Some in Guatemala, including the attorney general's office, are pushing for a law to complement the process. The law would mandate that adoptions be decided by a judge and would prohibit any kind of economic incentive, says Mr. Gordillo. "Now we only have control after the paperwork arrives, but we don't know what the will of the mother was, or if her will was violated," he says.
Some say the program's reputation has been undermined by a few corrupt players. Laura Beauvais-Godwin, director of Carolina Hope Christian Adoption Agency in Greenville, S.C., says she is not against more controls if they are carried out expeditiously, but that the media has overstated the problem – to the detriment of Guatemalan children. "It's not fair to close the whole country program because a few people are doing it incorrectly," she says. "It's such a poor, poor country ... [and] a lot of this needs to be addressed."
The Guatemalan lawyers feel particularly under attack. "The adoption system is safe, efficient, and relatively rapid," says an adoption lawyer who did not want his name published because he says his profession is unfairly judged in the media. "I believe it's the best adoption program in the world."
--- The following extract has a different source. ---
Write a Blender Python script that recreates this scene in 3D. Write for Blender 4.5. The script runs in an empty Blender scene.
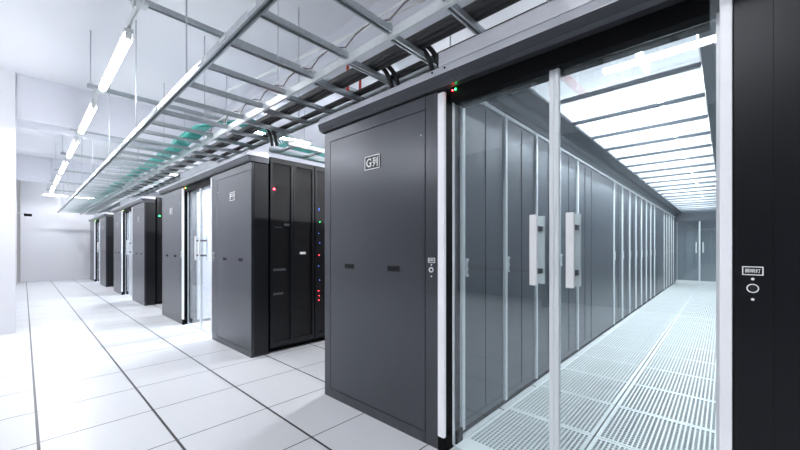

Others claim that, while many adoptive parents and their US agencies are working in good faith, the industry is so riddled with corruption that legitimacy cannot be guaranteed. Norma Cruz runs a women's rights organization called "Survivors" and last year began helping a handful of mothers who reported their children were kidnapped.
This June, her organization, working with local authorities, helped find a newborn boy who had been taken from his mother and grandmother by two armed gunmen who had stormed the tortilla shop where they worked. The baby was found a month later in a foster home with falsified papers and a new name, Ms. Cruz says. "It is so easy that a child is stolen, and then they have new parents."